I begin the wailing, O Pelasgia, setting fingernails through my white cheeks, a bloody ruin, and beating the head, which the lady of the dead obtained as her duty throughout the earth, the goddess with beautiful children. May the Cyclopian land shout, setting iron against the shorn head, the calamity of the house. Pity, pity comes here from those about to die, having been the general of Greece before.
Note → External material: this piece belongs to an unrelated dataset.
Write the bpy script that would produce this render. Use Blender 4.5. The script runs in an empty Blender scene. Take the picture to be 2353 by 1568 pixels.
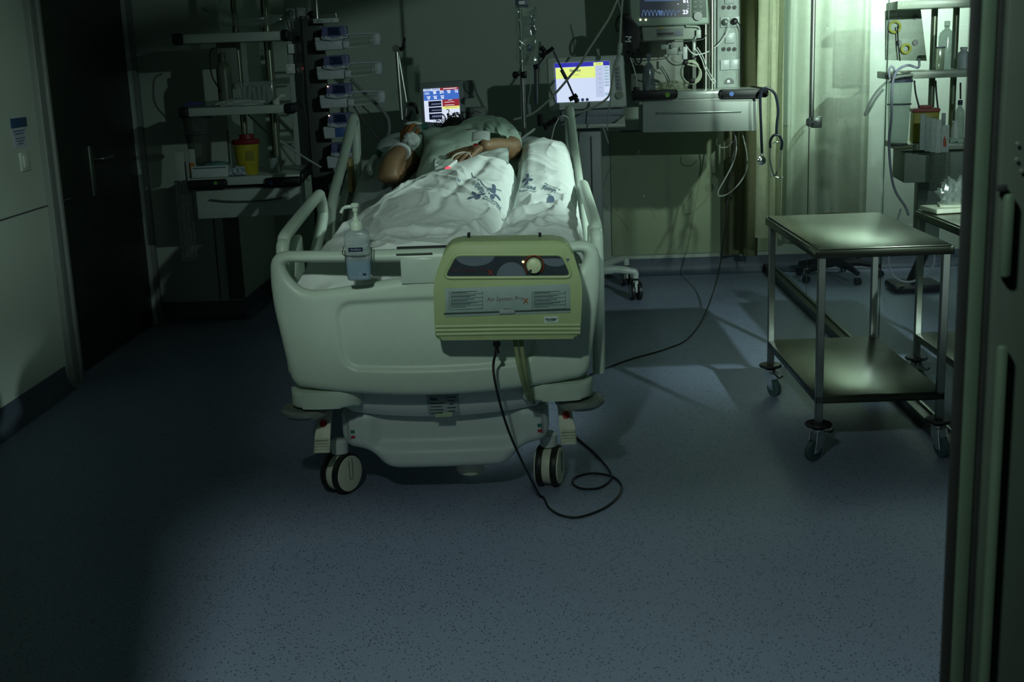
import bpy, bmesh, math, random
from math import sin, cos, pi, radians, sqrt, atan2
from mathutils import Vector as V, Matrix, Quaternion, noise
S = bpy.context.scene
COL = S.collection
random.seed(7)

# ---------------------------------------------------------------- camera
F, IW, IH = 2850.0, 2353, 1568
CAM = V((0, 0, 1.5))
_p, _yw, _r = map(radians, (13.1, 1.85, 2.15))
fwd = V((-sin(_yw)*cos(_p), cos(_yw)*cos(_p), -sin(_p)))
_r0 = V((cos(_yw), sin(_yw), 0)); _u0 = _r0.cross(fwd)
rgt = _r0*cos(_r) - _u0*sin(_r)
upv = _r0*sin(_r) + _u0*cos(_r)
cd = bpy.data.cameras.new('camera'); cam = bpy.data.objects.new('camera', cd); COL.objects.link(cam)
cam.matrix_world = Matrix((( rgt.x, upv.x, -fwd.x, CAM.x), (rgt.y, upv.y, -fwd.y, CAM.y), (rgt.z, upv.z, -fwd.z, CAM.z), (0, 0, 0, 1)))
cd.sensor_width = 36; cd.lens = F*36/IW; cd.clip_start = .02
cd.dof.use_dof = True; cd.dof.focus_distance = 5.2; cd.dof.aperture_fstop = 11
S.camera = cam
def ray(x, y): return rgt*((x-IW/2)/F) - upv*((y-IH/2)/F) + fwd
def P(x, y, Y):
    "world point seen at pixel x,y at depth Y"
    d = ray(x, y); return CAM + d*(Y/d.y)
def PZ(x, y, z=0):
    d = ray(x, y); return CAM + d*((z-CAM.z)/d.z)
def PX(x, y, X):
    d = ray(x, y); return CAM + d*(X/d.x)

# ---------------------------------------------------------------- view, world, lamps
S.view_settings.view_transform = 'Standard'; S.view_settings.look = 'None'
S.view_settings.gamma = 1; S.view_settings.use_curve_mapping = False
S.view_settings.exposure = 0.0
w = bpy.data.worlds.new('world'); S.world = w; w.use_nodes = True
w.node_tree.nodes['Background'].inputs[0].default_value = (.35, .9, .5, 1)
w.node_tree.nodes['Background'].inputs[1].default_value = .002
S.cycles.max_bounces = 8; S.cycles.transparent_max_bounces = 16
def lamp(kind, name, loc, aim, energy, color, **k):
    l = bpy.data.lights.new(name, kind); o = bpy.data.objects.new(name, l); COL.objects.link(o)
    o.location = loc; o.rotation_euler = (V(aim)-V(loc)).to_track_quat('-Z', 'Y').to_euler()
    l.energy = energy; l.color = color
    for a, b in k.items(): setattr(l, a, b)
    return o
# corridor downlight behind the camera, shining through the door opening and its transom
lamp('SPOT', 'corridor_lamp', (-.54, .40, 2.75), (.25, 3.8, .5), 190, (.80, 1, .88), spot_size=radians(95), spot_blend=.5, shadow_soft_size=.09)
# lamp in front of the next cubicle, shining over its solid wall through the clerestory
lamp('SPOT', 'next_corridor_lamp', (2.7, .575, 2.72), (1.3, 6.6, .6), 250, (.82, 1, .98), spot_size=radians(62), spot_blend=.7, shadow_soft_size=.04)
lamp('SPOT', 'next_floor_fill', (2.7, .575, 2.72), (1.35, 5.7, 0), 1000, (.82, 1, .98), spot_size=radians(21), spot_blend=1, shadow_soft_size=.04)  # second spot added at the same position to brighten the floor patch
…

They have gone, they have gone, the whole race of the children of Pelops, and the jealousy that was once of the blessed house. God-sent envy seized it, and the murderous vote of hatred among the citizens. Alas, alas, the all-tearful much-suffering nations of short-lived people, look at how Fate walks past hopes. Different calamity is traded out to different men on the vast earth; and the whole life of mortals is unsteady.

Electra:

If only I might go to the rock suspended and hung by golden chains in the middle of sky and earth, the whirlwind-carried sphere from Olympus, so that I might cry in lamentation to old father Tantalus, who sired, sired my forefathers, about the kind of ruins of my house I have seen; the flying chase of young horses, when Pelops drove over the sea with a four-horsed chariot, casting murdered Myrtilus into the swollen sea, driving from the heaving sea to the foam-white shores of Geraestus; from that, a mournful ruin came to my house, when the Maia-son saw born to his flocks a golden-wooled lamb, which became a deadly, deadly marvel for Atreus the Horse-Breeder; from that, Strife turned the winged chariot of the sun towards the evening road of the sky, binding one horse of Dawn, and the rest onto the other road, the seven-tracked Pleiades. And it still exchanges deaths for deaths, as that feast which Thyestes named, and the bed of Cretan Aerope, a deceiver in her deceitful marriages. And the very last things have come against me and my father, with the much-suffering necessities of the house.

Chorus:

But now your brother staggers this way under a confirmed vote of death, and Pylades, the most trustworthy of all men, like a brother to the man, supporting his sick limbs with the anxious steps of a true partner.